The weary traveller returns...
Ah, sweet alcohol how I must have subconsciously missed you. Being on the fast track to hell definitely has it's redeeming qualities. To my amazement, I didn't hear Satan cackling away in the distance either as I sipped on my firewater.
Yes, you got it guys and dolls, I am currently nursing a broken tailbone after my monumental fall off the wagon. Let me relay the tale...
I went away for this marvellous Merchant's Holiday weekend with Sylvia and her sprog. The weekend got off to a magical start as the baby only cried for five hours out of the six hour drive. We were going to join her family in their house "just outside Akureyri", and in Akureyri incidentally there was a big festival going on. So all in all, with her family standing by to watch the baby, we could have a pretty good time.
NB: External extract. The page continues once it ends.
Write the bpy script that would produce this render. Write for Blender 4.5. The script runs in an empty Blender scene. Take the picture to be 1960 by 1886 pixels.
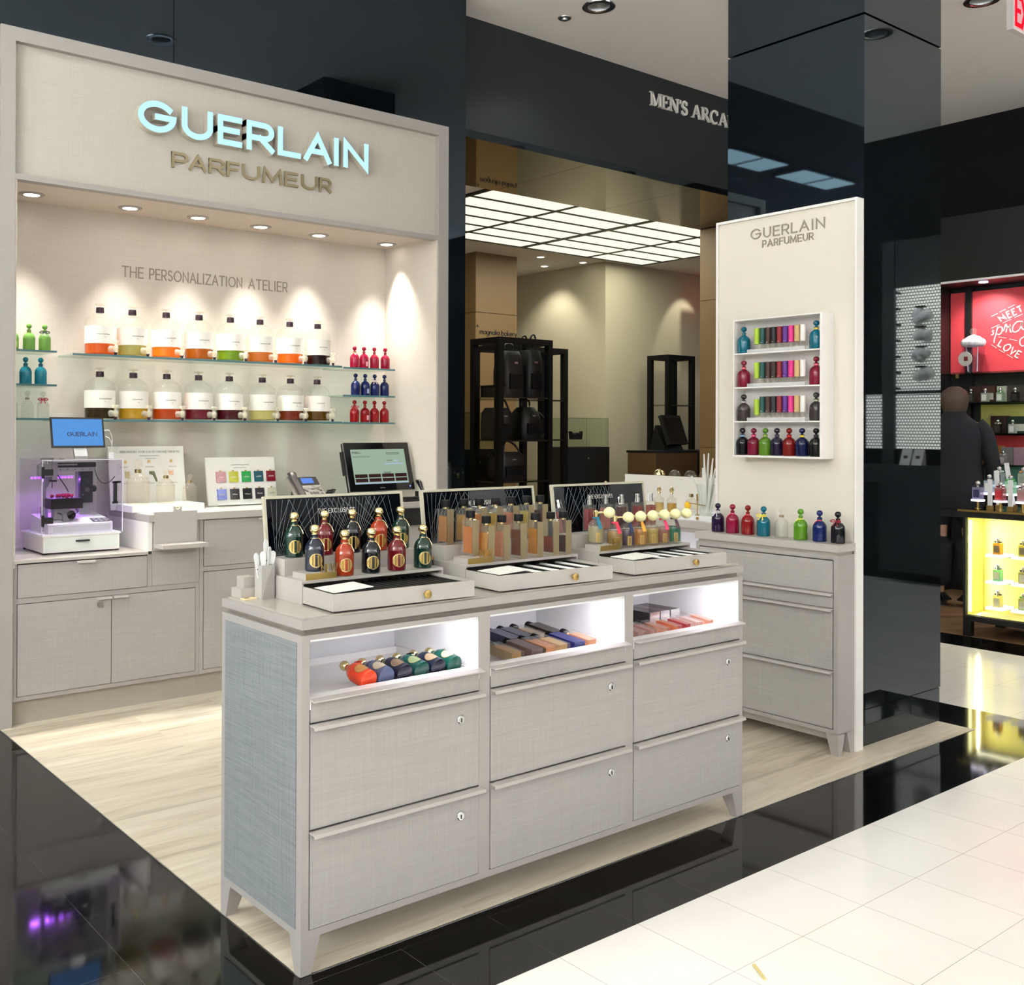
import bpy, bmesh, math, random
from mathutils import Vector, Matrix
random.seed(7)
S = bpy.context.scene
C = S.collection
PI = math.pi
R = math.radians

# ------------------------------------------------------------------ camera
cam_data = bpy.data.cameras.new('camera')
cam = bpy.data.objects.new('camera', cam_data)
C.objects.link(cam)
rt = Vector((0.79138084, -0.61131301, 0.00357361))
up = Vector((-0.00605957, -0.00199879, 0.99997964))
fw = Vector((0.61129342, 0.79138638, 0.00528609))
cam.matrix_world = Matrix(((rt.x, up.x, -fw.x, 0.0), (rt.y, up.y, -fw.y, 0.0), (rt.z, up.z, -fw.z, 1.36), (0, 0, 0, 1)))
cam_data.sensor_fit = 'HORIZONTAL'
cam_data.sensor_width = 36.0
cam_data.lens = 1981.5 / 1960 * 36.0
cam_data.shift_x = (980 - 830) / 1960
cam_data.shift_y = (812.455 - 943) / 1960
cam_data.clip_start = 0.02
cam_data.clip_end = 100
S.camera = cam

# ------------------------------------------------------------------ view, world
S.view_settings.view_transform = 'Standard'
S.view_settings.look = 'None'
S.view_settings.gamma = 1.0
S.view_settings.use_curve_mapping = False
S.view_settings.exposure = 0.0
w = bpy.data.worlds.new('world')
S.world = w
w.use_nodes = True
w.node_tree.nodes['Background'].inputs[0].default_value = (0.95, 0.97, 1.0, 1)
w.node_tree.nodes['Background'].inputs[1].default_value = 0.15
try:
    S.cycles.transparent_max_bounces = 32
    S.cycles.max_bounces = 10
except Exception:
    pass

CEIL = 4.085
# ------------------------------------------------------------------ lights
def lamp(kind, loc, energy, color=(1, 1, 1), target=None, name='lamp_light', **kw):
    d = bpy.data.lights.new(name, kind)
    d.energy = energy
    d.color = color
    for k, v in kw.items():
        setattr(d, k, v)
    o = bpy.data.objects.new(name, d)
    C.objects.link(o)
    o.location = loc
    if target is not None:
        o.rotation_euler = (Vector(target) - Vector(loc)).to_track_quat('-Z', 'Y').to_euler()
    return o

STORE = (0.90, 0.965, 1.0)
# the store's ceiling downlights, a regular grid of recessed cans
CANS = [(x, y) for x in (-3.0, -1.0, 0.9, 2.9, 4.888, 6.716, 8.3) for y in (-5.0, -3.0, -1.0, 1.05, 3.05)]
CANS = [c for c in CANS if c not in [(4.888, 3.05)]] + [(4.888, 4.609)]
for (x, y) in CANS:
    lamp('SPOT', (x, y, CEIL - 0.005), 40 if y > 2 else 11, STORE, (x, y, 0), 'can_light', spot_size=R(125), spot_blend=0.6, shadow_soft_size=0.09)

# unseen area lights added along the store perimeter to brighten ceiling and fronts
for (loc, tgt, L, pw) in (((-7.4, -1, 2.7), (-7.0, -1, 9), 12.0, 310), ((0.5, -7.4, 2.7), (0.5, -7.0, 9), 15.0, 100), ((8.8, -5.4, 2.9), (8.5, -5.4, 9), 4.5, 110)):
    lamp('AREA', loc, pw * L, STORE, tgt, 'ceiling_fill_light', shape='RECTANGLE', size=L, size_y=.3)

# ------------------------------------------------------------------ material helpers
def srgb(h):
    h = h.lstrip('#')
    o = []
    for i in (0, 2, 4):
        c = int(h[i:i + 2], 16) / 255
        o.append(c / 12.92 if c <= 0.04045 else ((c + 0.055) / 1.055) ** 2.4)
    return (o[0], o[1], o[2], 1.0)

def newmat(name):
    m = bpy.data.materials.new(name)
    m.use_nodes = True
    nt = m.node_tree
    for n in list(nt.nodes):
        nt.nodes.remove(n)
    out = nt.nodes.new('ShaderNodeOutputMaterial')
    return m, nt, out

def plain(name, hexc, rough=0.5, metal=0.0, spec=0.5, coat=0.0, noise=0.0, nscale=30.0, trans=0.0, emit=0.0, ehex=None, bump=0.0, sptint=None):
    m, nt, out = newmat(name)
    b = nt.nodes.new('ShaderNodeBsdfPrincipled')
    c = srgb(hexc)
    b.inputs['Base Color'].default_value = c
    b.inputs['Roughness'].default_value = rough
    b.inputs['Metallic'].default_value = metal
    b.inputs['Specular IOR Level'].default_value = spec
    b.inputs['Coat Weight'].default_value = coat
    if sptint:
        b.inputs['Specular Tint'].default_value = srgb(sptint)
    b.inputs['Coat Roughness'].default_value = 0.05
    b.inputs['Transmission Weight'].default_value = trans
    if emit:
        b.inputs['Emission Color'].default_value = srgb(ehex or hexc)
        b.inputs['Emission Strength'].default_value = emit
    tc = nt.nodes.new('ShaderNodeTexCoord')
    nz = nt.nodes.new('ShaderNodeTexNoise')
    nz.inputs['Scale'].default_value = nscale
    nz.inputs['Detail'].default_value = 3
    nt.links.new(tc.outputs['Object'], nz.inputs['Vector'])
    if noise:
        mx = nt.nodes.new('ShaderNodeMix')
        mx.data_type = 'RGBA'
        mx.inputs[6].default_value = (c[0] * (1 - noise), c[1] * (1 - noise), c[2] * (1 - noise), 1)
        mx.inputs[7].default_value = (min(1, c[0] * (1 + noise)), min(1, c[1] * (1 + noise)), min(1, c[2] * (1 + noise)), 1)
        nt.links.new(nz.outputs['Fac'], mx.inputs[0])
        nt.links.new(mx.outputs[2], b.inputs['Base Color'])
    if bump:
        bp = nt.nodes.new('ShaderNodeBump')
        bp.inputs['Strength'].default_value = bump
        bp.inputs['Distance'].default_value = 0.002
        nt.links.new(nz.outputs['Fac'], bp.inputs['Height'])
        nt.links.new(bp.outputs['Normal'], b.inputs['Normal'])
    nt.links.new(b.outputs[0], out.inputs[0])
    return m

def emis(name, hexc, s):
    m, nt, out = newmat(name)
    e = nt.nodes.new('ShaderNodeEmission')
    e.inputs[0].default_value = srgb(hexc)
    e.inputs[1].default_value = s
    nt.links.new(e.outputs[0], out.inputs[0])
    return m

def glass(name, hexc='ffffff', rough=0.0, ior=1.45, body=0.0, bodyhex=None):
    """thin clear or tinted glass: a tinted see-through body under a Fresnel reflection; body = share of milky colour"""
    m, nt, out = newmat(name)
    t = nt.nodes.new('ShaderNodeBsdfTransparent')
    t.inputs[0].default_value = srgb(hexc)
    g = nt.nodes.new('ShaderNodeBsdfGlossy')
    g.inputs['Roughness'].default_value = rough
    fr = nt.nodes.new('ShaderNodeFresnel')
    fr.inputs['IOR'].default_value = ior
    geo = nt.nodes.new('ShaderNodeNewGeometry')
    sub_ = nt.nodes.new('ShaderNodeMath')
    sub_.operation = 'SUBTRACT'
    sub_.inputs[0].default_value = 1.0
    nt.links.new(geo.outputs['Backfacing'], sub_.inputs[1])
    f = nt.nodes.new('ShaderNodeMath')
    f.operation = 'MULTIPLY'
    nt.links.new(fr.outputs[0], f.inputs[0])
    nt.links.new(sub_.outputs[0], f.inputs[1])
    a = t
    if body:
        d = nt.nodes.new('ShaderNodeBsdfDiffuse')
        d.inputs[0].default_value = srgb(bodyhex or hexc)
        mb = nt.nodes.new('ShaderNodeMixShader')
        mb.inputs[0].default_value = body
        nt.links.new(t.outputs[0], mb.inputs[1])
        nt.links.new(d.outputs[0], mb.inputs[2])
        a = mb
    mx = nt.nodes.new('ShaderNodeMixShader')
    nt.links.new(f.outputs[0], mx.inputs[0])
    nt.links.new(a.outputs[0], mx.inputs[1])
    nt.links.new(g.outputs[0], mx.inputs[2])
    nt.links.new(mx.outputs[0], out.inputs[0])
    return m

def linen(name, hexc, amt=0.16, rough=0.45):
    """woven linen laminate: fine horizontal threads crossed by softer vertical ones"""
    m, nt, out = newmat(name)
    b = nt.nodes.new('ShaderNodeBsdfPrincipled')
    b.inputs['Roughness'].default_value = rough
    b.inputs['Specular IOR Level'].default_value = 0.4
    tc = nt.nodes.new('ShaderNodeTexCoord')
    c = srgb(hexc)
    def streak(sc, detail):
        mp = nt.nodes.new('ShaderNodeMapping')
        mp.inputs['Scale'].default_value = sc
        nt.links.new(tc.outputs['Object'], mp.inputs['Vector'])
        n = nt.nodes.new('ShaderNodeTexNoise')
        n.inputs['Scale'].default_value = 1.0
        n.inputs['Detail'].default_value = detail
        n.inputs['Roughness'].default_value = 0.7
        nt.links.new(mp.outputs[0], n.inputs['Vector'])
        return n
    h = streak((7, 7, 330), 4)
    v = streak((260, 260, 7), 3)
    add = nt.nodes.new('ShaderNodeMath')
    add.operation = 'MULTIPLY_ADD'
    add.inputs[1].default_value = 0.62
    nt.links.new(v.outputs['Fac'], add.inputs[0])
    nt.links.new(h.outputs['Fac'], add.inputs[2])
    mr = nt.nodes.new('ShaderNodeMapRange')
    mr.inputs[1].default_value = 0.55
    mr.inputs[2].default_value = 1.07
    nt.links.new(add.outputs[0], mr.inputs[0])
    mx = nt.nodes.new('ShaderNodeMix')
    mx.data_type = 'RGBA'
    mx.inputs[6].default_value = (c[0] * (1 - amt * 1.3), c[1] * (1 - amt * 1.3), c[2] * (1 - amt * 1.25), 1)
    mx.inputs[7].default_value = (c[0] * (1 + amt), c[1] * (1 + amt), c[2] * (1 + amt), 1)
    nt.links.new(mr.outputs[0], mx.inputs[0])
    nt.links.new(mx.outputs[2], b.inputs['Base Color'])
    bp = nt.nodes.new('ShaderNodeBump')
    bp.inputs['Strength'].default_value = 0.25
    bp.inputs['Distance'].default_value = 0.001
    nt.links.new(mr.outputs[0], bp.inputs['Height'])
    nt.links.new(bp.outputs['Normal'], b.inputs['Normal'])
    nt.links.new(b.outputs[0], out.inputs[0])
    return m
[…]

As it turns out, the only family present were mostly her grandfather and his siblings and we were actually a half hour's drive from the festival. We did drive into town and spend the afternoon there, but as there was no one to leave the baby with at night while we could go have fun we were stuck in baby jail. Which is fine for her, but I have nobly kept my legs closed as we know and have done nothing to deserve the sentence.
On Saturday night the cluster of summerhouses in the area had a barbeque, and fairly early on in the evening Sylvia starts to tell me how we need to get back to the house soon because the baby needed to go to bed.
And thus ended two years of sobriety.
The idea of being forced to turn in at a baby's bedtime was more than I could handle. So I went and bought some beer and got drunk with some old men there, which was the highlight of my trip. And actually there is a lot to be said for having a "few" beers and getting a "little" legless in the country with people with whom you would normally never hang out with and singing old Beatles songs. And I don't even mean that sarcastically, it was fun.
And more importantly, it was justified. Jesus himself would have dropped acid to alleviate the boredom I was going through that night, I'm fairly certain of it.
So a rather boring and uneventful weekend managed to spurr two life changing epiphanies which all in all isn't an entirely disappointing result.
One was that rules were meant to be broken, and even God himself would do a keg stand if pushed too far.
The second was that, barring insanity, I am not having children till I am at least 53 years old.